Federal officials are working hard to craft a national zero-emission vehicle strategy that can take effect next year, and a Canada-wide sales requirement would be an ideal centrepiece for it.

Until a sales requirement is up and running, there’s still plenty of room for a tried-and-true approach to get more electric cars on the road: rebates for people who buy them.

These incentives, which in Canada range from about $5,000 to over $14,000, have received some bad press lately. The Ecofiscal report argues they’re an expensive way to cut pollution, adding little to what a carbon price already contributes.

No question, there are cheaper ways to reduce carbon pollution in Canada, and we should be taking full advantage of those across the economy. But we also need to accelerate our transition to cleaner cars — in the long-term, to increase our success in cutting emissions, and also to take full advantage of our country’s strength in auto innovation and technology, as demand for these vehicles grows around the world.

So if we want to get from near 0 to 60 faster than our competitors, we’ll need rebates. That’s because they work.

Last year, fully 95 per cent of electric car sales in Canada happened in the three provinces that offer rebates: B.C., Ontario and Quebec.

Buying a car is a big financial commitment for most of us, so knowing a cheque is coming soon helps drivers make the leap to a cleaner vehicle.
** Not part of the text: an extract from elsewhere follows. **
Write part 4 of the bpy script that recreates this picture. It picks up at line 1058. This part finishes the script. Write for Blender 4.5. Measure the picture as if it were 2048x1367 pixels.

And that success has a knock-on effect: seeing an electric car in your neighbour’s driveway helps motivate and reassure the next potential buyer.

Rebates should be a transitional policy, not a permanent one: they help fill a gap while zero-emission cars cost more than their competitors, so they should be designed to phase out over time, or once a certain number of vehicles have been sold. (And before anyone objects that we shouldn’t subsidize luxury car buyers, there’s a simple solution: offer rebates only on vehicles below a certain price point, as B.C. does.)

But as this country moves from dial-up speed to insane mode on zero-emission cars, rebates will still have a valuable contribution to make.